I don't know if you are reading the followups, but just in case:

Thank you for answering the questions, even those needlessly hostile like mine.

Also, while you say you have never read what was done with your work in the GT Aliens module, I do want to mention that I think the result is one of the most coherent explanations of the Hiver I have seen.

Finally, thank you for the Regency Sourcebook. I am still impressed with the amount of information you put into it. And, whether you intended it or not, it also has an impressive amount of "depth". There is a lot to read between the lines.
 
Thank you all for your very kind posts. I hope to have time later this evening or tomorrow night to reply to some of them in more detail.

For now, let me say that yes, I will entertain further questions in what time is available to me. Actually, I might not get to do much tonight. This is my last night as president of my church (term limits, thank goodness), and we'll probably have a pretty long meeting setting up the new set of officers and portfolios. But I will be back.

Peace,

Dave
 
I have every confidence in the mission, Dave.

Wow, what a pleasure reading all this has been for me. Your writing always got me thinking and diving off into history & literature with renewed vigour, and for that I have always wanted to thank you. I still periodically reread Survival Margin for pleasure, would you believe. Thanks for posting your stuff here and continuing a fascinating train of thought I've been having this last decade.....

Many thanks,

Paul
 
Thank you David for taking the time to answer these questions and in such an in depth manner.

It will take a while to digest everything you've posted, and I'm sure some interesting discussions will result.

Thanks again,

Mike.
 
Err Why is Dave only a citizen Soc7 = Does his position justify noble elevation, if not ancient status?
 
David,

I personally appreciate you taking the time to answer these questions. Like Joe Fugate's posts, your answers give us a great insight into a particular era of Traveller production, a glimpe that I, for one, really enjoy.

You'd be surprised how many of your ideas run in tandom with what MJD has come up with for the TNE 1248 sourcebook. I know I was.
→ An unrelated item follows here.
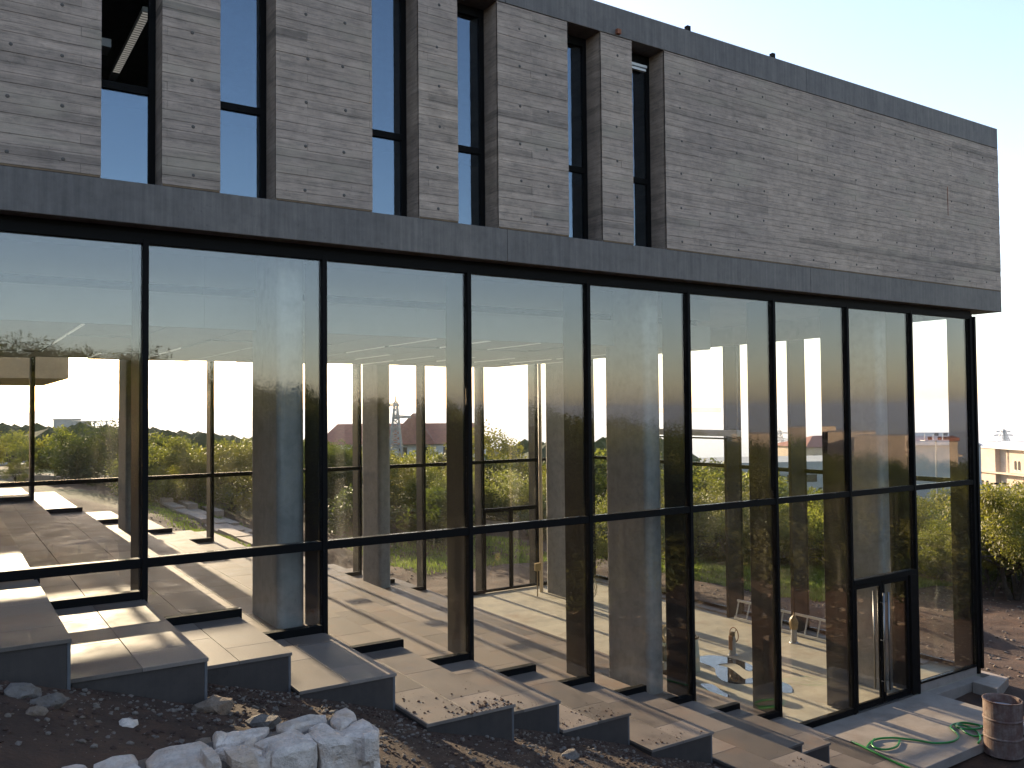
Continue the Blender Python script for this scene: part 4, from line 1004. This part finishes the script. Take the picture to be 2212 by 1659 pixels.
# red-roofed house
S = 90 / FPX; zt = lambda py, w: CAM.z - (py - 888) / FPX * w
o = local('red_roofed_house', 860, 95, 'large red hip-roofed house behind the lattice mast', 'house')
MB().box(-8.5, 9.3, 0, 9, zt(1010, 95) - 5, zt(962, 95)).build('house_wall', M['white'], o)
zr, ze, zp = zt(917, 95), zt(960, 95), zt(894, 95)
MB().quad((-9, -.5, ze), (9.8, -.5, ze), (8.0, 4.5, zr), (-7.5, 4.5, zr)).quad((9.8, -.5, ze), (9.8, 9.5, ze), (8.0, 4.5, zr)).quad((9.8, 9.5, ze), (-9, 9.5, ze), (-7.5, 4.5, zr), (8.0, 4.5, zr)).quad((-9, 9.5, ze), (-9, -.5, ze), (-7.5, 4.5, zr)).build('roof', M['roof'], o)
b = MB().quad((-1.5, -1.2, ze), (4.2, -1.2, ze), (1.35, 2.2, zp)).quad((4.2, -1.2, ze), (4.2, 6, ze), (1.35, 5, zp), (1.35, 2.2, zp)).quad((-1.5, 6, ze), (-1.5, -1.2, ze), (1.35, 2.2, zp), (1.35, 5, zp)); b.build('gable_roof', M['roof'], o)
for cx in (-1.9, 6.6):
    f = MB().box(cx - .4, cx + .4, 1.0, 2.6, ze + .7, ze + 1.5).build('dormer', M['white'], o); MB().box(cx - .25, cx + .25, .97, 1.0, ze + .8, ze + 1.35).build('dormer_window', M['dark'], f)
MB().box(-2.6, -1.9, 3, 3.7, zr - .5, zr + 1.0).build('chimney', M['roof'], o); wins(o, -8, 9, zt(985, 95), 7, .9, .9, 0)
def lattice(px, w, pyt, pyb, wd, label, arms, name='lattice_mast', cat='mast'):
    o = local(name, px, w, label, cat); zt_, zb_ = ztop(pyt, px, w), ztop(pyb, px, w); H = zt_ - zb_; th = w * (.0011 if w < 100 else .00045)
    b = MB(); n = 10
    W = lambda t: wd * (1 - t) * .5 + .12 * wd
    for i in range(n):
        t0, t1 = i / n, (i + 1) / n
        for s1, s2 in ((-1, -1), (1, -1), (1, 1), (-1, 1)):
            b.tube([(s1 * W(t0), s2 * W(t0), zb_ + H * t0), (s1 * W(t1), s2 * W(t1), zb_ + H * t1)], th, 4, cap=False)
        b.tube([(-W(t0), -W(t0), zb_ + H * t0), (W(t1), -W(t1), zb_ + H * t1)], th * .7, 4, cap=False); b.tube([(W(t0), -W(t0), zb_ + H * t0), (-W(t1), -W(t1), zb_ + H * t1)], th * .7, 4, cap=False)
        b.tube([(-W(t1), -W(t1), zb_ + H * t1), (W(t1), -W(t1), zb_ + H * t1)], th * .7, 4, cap=False)
    b.build('lattice_tower', M['gal'], o)
    for (t, a0, a1) in arms:
        z = zb_ + H * t; MB().tube([(a0, 0, z + th), (0, 0, z + abs(a1 - a0) * .1)], th, 4).tube([(0, 0, z + abs(a1 - a0) * .1), (a1, 0, z + th)], th, 4).tube([(a0, 0, z), (a1, 0, z)], th, 4).build('cross_arm', M['gal'], o)
    MB().tube([(0, 0, zt_), (0, 0, zt_ + H * .1)], th, 4).build('finial', M['gal'], o)
lattice(855, 75, 868, 990, .9, 'grey lattice mast standing in front of the red roof', [(.93, -1.4, .3), (.72, -.3, 1.3), (.52, -1.5, .3)])
lattice(1682, 330, 930, 1004, 4.5, 'electricity pylon on the skyline above the low grey building', [(.92, -3.2, 3.2), (.72, -4.4, 4.4), (.52, -4.0, 4.0)], 'electricity_pylon', 'pylon')
lattice(2166, 420, 928, 960, 4.0, 'distant electricity pylon above the sandstone building', [(.85, -3.4, 3.4), (.6, -4.6, 4.6)], 'electricity_pylon', 'pylon')
# low grey building
w = 88; o = local('low_grey_building', 1487, w, 'long low grey building with a strip of windows behind the trees', 'building', yaw_off=R(10))
T = ztop(1001, 1600, w); q = w / FPX
MB().box(.9, 21, 0, 10, T - 7, T - 1.25).build('grey_wall', M['greyw'], o); MB().box(.9, 21, -.1, 10.2, T - 1.25, T).build('parapet', M['greyw'], o)
MB().box(-.2, .9, -.3, 10.2, T - 7, T - .05).build('end_wall', M['sand'], o)  # sunlit end of the grey building: warm sunlight put into the wall colour
for i in range(9): MB().box(2.6 + i * 2, 3.9 + i * 2, -.06, .02, T - 2.1, T - 1.35).build('window', M['dark'], o)
o = local('sandstone_house', 1740, 125, 'peach sandstone house with a red tiled roof on the skyline', 'house', yaw_off=R(14))
w = 125; a_, b_, c_ = ztop(966, 1760, w), ztop(1004, 1760, w), ztop(943, 1850, w)
MB().box(0, 14.5, 0, 9, b_ - 5, a_).build('house_wall', M['sand'], o); wins(o, .6, 5.4, b_ + .5, 3, .8, .9, 0)
MB().quad((-.4, -.5, a_), (15, -.5, a_), (12, 4.5, c_), (4, 4.5, c_)).quad((15, -.5, a_), (15, 9.5, a_), (12, 4.5, c_)).quad((-.4, 9.5, a_), (-.4, -.5, a_), (4, 4.5, c_)).quad((15, 9.5, a_), (-.4, 9.5, a_), (4, 4.5, c_), (12, 4.5, c_)).build('roof', M['roof'], o)
o = local('slate_roofed_hall', 1960, 115, 'blue-grey sloping roofed hall behind the floodlight mast', 'building', yaw_off=R(-8)); w = 115
MB().box(-1, 9, 0, 8, ztop(1065, 1990, w) - 3, ztop(960, 1990, w)).build('hall_wall', M['greyw'], o)
MB().quad((-1.3, -.4, ztop(962, 1990, w)), (9.2, -.4, ztop(962, 1990, w)), (9.2, 8, ztop(938, 1990, w)), (-1.3, 8, ztop(938, 1990, w))).quad((-1.3, 8, ztop(938, 1990, w)), (9.2, 8, ztop(938, 1990, w)), (9.2, 8.3, ztop(965, 1990, w)), (-1.3, 8.3, ztop(965, 1990, w))).build('roof', simple('slate_blue_roof', (.14, .17, .21), .7, 0, .1, 1), o)
# sandstone building on the right, its long front turned to the evening sun
w = 165; p = at(2070, w); SB = R(-118)
o = empty('sandstone_building', (p.x, p.y, 0), label='large pale sandstone building with arched windows on the right', cat='building', rz=SB)
def find_x(px):
    best = None; f2 = Vector((fwd.x, fwd.y, 0)).normalized()
    for k in range(600):
        xx = k * .1; q = Vector((p.x + xx * math.cos(SB), p.y + xx * math.sin(SB), 0)) - Vector((CAM.x, CAM.y, 0))
        u_ = 1106 + FPX * q.dot(rgt0) / q.dot(f2)
        if best is None or abs(u_ - px) < best[0]: best = (abs(u_ - px), xx, q.dot(f2))
    return best[1], best[2]
x1_, w1_ = find_x(2146); x2_, w2_ = find_x(2183); x3_, w3_ = find_x(2203)
zt1, zc1, zr1, zb1 = ztop(969, 2150, w1_), ztop(1020, 2150, w1_), ztop(951, 2150, w1_ + 15), ztop(1110, 2150, w) - 8
MB().box(-2, x1_, 0, 14, zb1, zt1).build('west_wing', M['sand'], o)
MB().box(x1_ + .01, 34, .9, 14, zb1, zt1 + .02).build('main_wing', M['sand'], o)
MB().box(x3_ + .6, 34, .2, .89, zb1, zt1 + .01).build('bay_wall', M['sand'], o)
MB().box(-2.4, 34.4, -.5, 1.2, zc1 - .15, zc1 + .12).build('cornice', M['sand'], o)
MB().box(-2.2, 34.2, -.25, 14.2, zt1 + .021, zt1 + .3).build('parapet', M['white'], o)
MB().box(0, 34, 5, 14, zt1 + .3, zr1).build('roof_block', M['greyw'], o)
MB().tube([(x1_ - 3.5, 4.2, zt1 + .3), (x1_ + 3, 4.2, zt1 + .3)], .9, 14).build('barrel_vault', M['white'], o)
for dx in (-.95, -.7): MB().box(x2_ - 1.6 + dx, x2_ - 1.55 + dx, .82, .88, zc1, zt1).build('rain_pipe', M['sand'], o)
wins(o, x2_ - .95, x2_ + .95, zc1 + .7, 2, .55, 1.3, .88, True)
xw, ww = find_x(2123); wins(o, xw - 1.4, xw + 1.4, zc1 - 3.4, 2, .8, 1.4, -.02, True)
# floodlight mast and lamp post
o = local('floodlight_mast', 2020, 72, 'tall thin floodlight mast with a tray of lamps behind the last bay', 'floodlight'); w = 72; zt_, zb_ = ztop(952, 2020, w), h(*at(2020, 72).xy)
MB().tube([(0, 0, zb_), (0, 0, zt_)], [.09, .05], 8).build('mast_pole', M['gal'], o)
b = MB(); b.box(-1.1, 1.1, -.4, .4, zt_, zt_ + .05)
for x in (-1.1, -.4, .4, 1.1): b.tube([(x, -.4, zt_), (x, -.4, zt_ + .6)], .02, 4)
b.tube([(-1.1, -.4, zt_ + .6), (1.1, -.4, zt_ + .6)], .02, 4).tube([(-1.1, -.4, zt_ + .3), (1.1, -.4, zt_ + .3)], .02, 4); b.build('lamp_tray', M['gal'], o)
for x in (-.7, .1, .55, .9): MB().box(x - .16, x + .16, -.5, -.38, zt_ + .08, zt_ + .36).build('lamp_head', M['metal'], o, bevel=.03)
for x in (-.15, .6): MB().box(x - .16, x + .16, -.5, -.38, zt_ + .42, zt_ + .66).build('lamp_head', M['metal'], o, bevel=.03)
o = local('street_lamp', 2152, 62, 'thin grey street lamp in front of the sandstone building', 'street lamp'); w = 62; zt_ = ztop(1046, 2152, w); zb_ = h(*at(2152, 62).xy)
MB().tube([(0, 0, zb_), (0, 0, zt_)], .05, 6).build('lamp_pole', M['gal'], o); MB().box(-.5, -.05, -.1, .1, zt_, zt_ + .12).build('lamp_head', M['metal'], o); MB().box(.05, .5, -.1, .1, zt_, zt_ + .12).build('lamp_head', M['metal'], o)
o = empty('overhanging_wing', (0, 0, 0), label='olive-grey overhanging block behind the hall at the upper left', cat='building')
MB().box(-34, -14.75, 18, 25.5, 6.55, 8.3).build('overhang_block', simple('pale_olive_render', (.40, .43, .36), .8, 0, .1, 2), o)
for x in (-33, -28, -23): MB().box(x, x + .5, 19, 19.5, h(x, 19) - .5, 6.55).build('pillar', M['column'], o)
# two unfinished blocks on the far left skyline, bungalow
o = local('unfinished_block', 195, 260, 'unfinished concrete frame block on the left skyline', 'building'); w = 260; T = ztop(904, 195, w)
for f_ in range(2): MB().box(-6, 5, 0, 6, T - 1 - f_ * 2.4, T - .7 - f_ * 2.4).build('floor_plate', M['greyw'], o)
for x in (-5.8, -2.5, 1, 4.6): MB().box(x, x + .4, 0, .4, T - 8, T - .9).build('pillar', M['greyw'], o)
MB().box(-4.5, -2.5, .5, 6, T - 8, T - .9).build('infill_wall', M['greyw'], o)
o = local('skyline_house', 140, 270, 'plain grey house beside the unfinished block on the left skyline', 'building'); MB().box(-3.5, 2, 0, 6, T - 8, T - .4).build('house_wall', M['greyw'], o); MB().box(-3.7, 2.2, -.2, 6.2, T - .4, T - .1).build('roof', M['greyw'], o)
o = local('white_bungalow', 105, 62, 'low white bungalow among the trees on the left', 'house'); w = 62; T = ztop(1006, 105, w)
MB().box(-4, 2.6, 0, 5, T - 3, T).build('house_wall', M['white'], o); MB().box(-4.2, 2.8, -.3, 5.2, T, T + .15).build('roof', M['greyw'], o); wins(o, -3.2, 1.8, T - 1.0, 4, .7, .55, 0)
# blocks behind the photographer that the right-hand panes mirror
for k, (px, w, pyt, wd, mt, lb) in enumerate([(1690, 170, 936, 12, 'sand', 'tan apartment block mirrored beside the sixth mullion'), (1790, 190, 922, 14, 'sand', 'tallest tan apartment block, mirrored left of the door bay'), (1890, 180, 932, 15, 'sand', 'wide tan apartment block mirrored above the door'), (1960, 165, 940, 8, 'sand', 'narrow tan block mirrored near the last mullion'), (2060, 175, 950, 13, 'roof', 'low red-roofed block mirrored in the last bay')]):
    p = atm(px, w); o = empty('apartment_block', (p.x, p.y, 0), label=lb, cat='apartment block', group='apartment blocks behind the photographer', rz=R(180 - 35 + 10 * (k % 2)))
    zt_ = ztop(pyt, px, w); zb_ = h(p.x, p.y) - 2
    MB().box(-wd / 2, wd / 2, 0, 9, zb_, zt_).build('block_wall', M['sand'], o)
    if mt == 'roof': MB().box(-wd / 2 - .3, wd / 2 + .3, -.4, 9.4, zt_, zt_ + .6).build('roof', M['roof'], o)
    n = int(wd / 2.2); fl = max(1, int((zt_ - max(zb_, zt_ - 12)) / 3))
    for f_ in range(fl):
        for i in range(n): MB().box(-wd / 2 + 2.2 * i + .5, -wd / 2 + 2.2 * i + 1.8, -.05, .1, zt_ - 3 * f_ - 2.4, zt_ - 3 * f_ - 1).build('window', M['dark'], o)
        MB().box(-wd / 2, wd / 2, -.9, -.06, zt_ - 3 * f_ - 3, zt_ - 3 * f_ - 2.8).build('balcony', M['sand'], o)

# ------------------------------------------------------------------ air
hz = MB().box(-45000, 45000, -12000, 45000, -340, 42).build('haze', None, kind='stuff', label='thin evening haze')
m = bpy.data.materials.new('haze_air'); m.use_nodes = True; t = m.node_tree; t.nodes.clear()
pv = t.nodes.new('ShaderNodeVolumePrincipled'); pv.inputs['Color'].default_value = (.86, .90, 1.0, 1); pv.inputs['Density'].default_value = 1.2e-4; pv.inputs['Anisotropy'].default_value = .3
oo = t.nodes.new('ShaderNodeOutputMaterial'); t.links.new(pv.outputs[0], oo.inputs['Volume']); hz.data.materials.append(m)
Thank you for you presence on these boards, and for talking with us fans after so long a time.

Keep On Travellin',
Flynn

* * * * *
Hunter,

Think you might give David and Joe a special title or something, maybe like "Ancient Artifact" or something like that. ;)

Hasta,
Flynn
 
And now back to the questions.

In your answer to the question about the RC vs Solee conflict you said to ask again as there may be more details.

Can you remember anything more about the conflict?